#### [Given task]
Retype all of the listing exactly, passing over any picture you find.

========

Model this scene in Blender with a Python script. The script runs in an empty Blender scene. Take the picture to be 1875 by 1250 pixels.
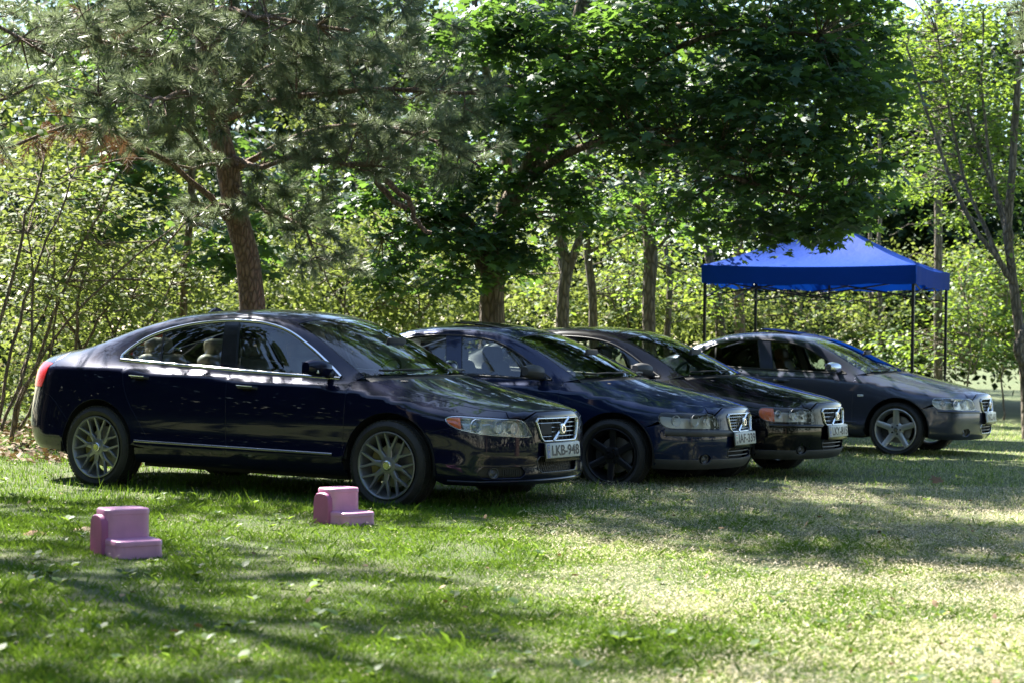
import bpy, bmesh, math, random
import numpy as np
from mathutils import Vector, Matrix
from mathutils.bvhtree import BVHTree
from mathutils.geometry import delaunay_2d_cdt, interpolate_bezier

scene = bpy.context.scene
col = scene.collection
R = math.radians
rng = np.random.default_rng(11)

# ------------------------------------------------------------------ camera
cam_data = bpy.data.cameras.new("camera")
cam_data.sensor_width = 36.0
cam_data.lens = 66.5
cam_data.clip_start = 0.1
cam_data.clip_end = 2000.0
cam_data.dof.use_dof = True
cam_data.dof.focus_distance = 15.0
cam_data.dof.aperture_fstop = 3.2
cam = bpy.data.objects.new("camera", cam_data)
cam.matrix_world = (Matrix.Translation((0, 0, 1.25)) @ Matrix.Rotation(R(90 - 0.053), 4, 'X')
                    @ Matrix.Rotation(R(0.868), 4, 'Z'))
col.objects.link(cam)
scene.camera = cam

# ------------------------------------------------------------------ light
SUN_EL, SUN_AZ = 50.0, -38.0          # azimuth from +Y (view direction), negative = left
SUN_DIR = Vector((math.sin(R(SUN_AZ)) * math.cos(R(SUN_EL)), math.cos(R(SUN_AZ)) * math.cos(R(SUN_EL)), math.sin(R(SUN_EL))))
world = bpy.data.worlds.new("World")
scene.world = world
world.use_nodes = True
wn = world.node_tree.nodes
sky = wn.new("ShaderNodeTexSky")
sky.sky_type = 'NISHITA'
sky.sun_disc = False
sky.sun_elevation = R(SUN_EL)
sky.sun_rotation = R(SUN_AZ)
sky.air_density = 1.0
sky.dust_density = 0.4
wn["Background"].inputs["Strength"].default_value = 0.075
world.node_tree.links.new(sky.outputs["Color"], wn["Background"].inputs["Color"])
sun_data = bpy.data.lights.new("sun", 'SUN')
sun_data.energy = 5.0
sun_data.angle = R(0.53)
sun_data.color = (1.0, 0.95, 0.86)
sun = bpy.data.objects.new("sun", sun_data)
sun.rotation_euler = SUN_DIR.to_track_quat('Z', 'Y').to_euler()
sun.location = (-8, 8, 20)
col.objects.link(sun)

scene.view_settings.view_transform = 'Standard'
scene.view_settings.look = 'None'
scene.view_settings.exposure = 2.35
scene.view_settings.gamma = 1.0
scene.view_settings.use_curve_mapping = False
scene.render.engine = 'CYCLES'
cy = scene.cycles
cy.max_bounces = 10
cy.diffuse_bounces = 4
cy.glossy_bounces = 4
cy.transmission_bounces = 6
cy.transparent_max_bounces = 12
cy.sample_clamp_indirect = 6.0
cy.use_denoising = True
try:
    cy.denoiser = 'OPENIMAGEDENOISE'
except Exception:
    pass
cy.use_adaptive_sampling = False

# ------------------------------------------------------------------ helpers
def gz(x, y):
    "height of the lawn"
    d = max(0.0, y - 30.0)
    return -0.008 * x + 0.012 * d + 0.012 * math.sin(x * 0.7 + 1.3) * math.sin(y * 0.5)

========

#### [Correct response]
Model this scene in Blender with a Python script. The script runs in an empty Blender scene. Take the picture to be 1875 by 1250 pixels.
import bpy, bmesh, math, random
import numpy as np
from mathutils import Vector, Matrix
from mathutils.bvhtree import BVHTree
from mathutils.geometry import delaunay_2d_cdt, interpolate_bezier

scene = bpy.context.scene
col = scene.collection
R = math.radians
rng = np.random.default_rng(11)

# ------------------------------------------------------------------ camera
cam_data = bpy.data.cameras.new("camera")
cam_data.sensor_width = 36.0
cam_data.lens = 66.5
cam_data.clip_start = 0.1
cam_data.clip_end = 2000.0
cam_data.dof.use_dof = True
cam_data.dof.focus_distance = 15.0
cam_data.dof.aperture_fstop = 3.2
cam = bpy.data.objects.new("camera", cam_data)
cam.matrix_world = (Matrix.Translation((0, 0, 1.25)) @ Matrix.Rotation(R(90 - 0.053), 4, 'X')
                    @ Matrix.Rotation(R(0.868), 4, 'Z'))
col.objects.link(cam)
scene.camera = cam

# ------------------------------------------------------------------ light
SUN_EL, SUN_AZ = 50.0, -38.0          # azimuth from +Y (view direction), negative = left
SUN_DIR = Vector((math.sin(R(SUN_AZ)) * math.cos(R(SUN_EL)), math.cos(R(SUN_AZ)) * math.cos(R(SUN_EL)), math.sin(R(SUN_EL))))
world = bpy.data.worlds.new("World")
scene.world = world
world.use_nodes = True
wn = world.node_tree.nodes
sky = wn.new("ShaderNodeTexSky")
sky.sky_type = 'NISHITA'
sky.sun_disc = False
sky.sun_elevation = R(SUN_EL)
sky.sun_rotation = R(SUN_AZ)
sky.air_density = 1.0
sky.dust_density = 0.4
wn["Background"].inputs["Strength"].default_value = 0.075
world.node_tree.links.new(sky.outputs["Color"], wn["Background"].inputs["Color"])
sun_data = bpy.data.lights.new("sun", 'SUN')
sun_data.energy = 5.0
sun_data.angle = R(0.53)
sun_data.color = (1.0, 0.95, 0.86)
sun = bpy.data.objects.new("sun", sun_data)
sun.rotation_euler = SUN_DIR.to_track_quat('Z', 'Y').to_euler()
sun.location = (-8, 8, 20)
col.objects.link(sun)

scene.view_settings.view_transform = 'Standard'
scene.view_settings.look = 'None'
scene.view_settings.exposure = 2.35
scene.view_settings.gamma = 1.0
scene.view_settings.use_curve_mapping = False
scene.render.engine = 'CYCLES'
cy = scene.cycles
cy.max_bounces = 10
cy.diffuse_bounces = 4
cy.glossy_bounces = 4
cy.transmission_bounces = 6
cy.transparent_max_bounces = 12
cy.sample_clamp_indirect = 6.0
cy.use_denoising = True
try:
    cy.denoiser = 'OPENIMAGEDENOISE'
except Exception:
    pass
cy.use_adaptive_sampling = False

# ------------------------------------------------------------------ helpers
def gz(x, y):
    "height of the lawn"
    d = max(0.0, y - 30.0)
    return -0.008 * x + 0.012 * d + 0.012 * math.sin(x * 0.7 + 1.3) * math.sin(y * 0.5)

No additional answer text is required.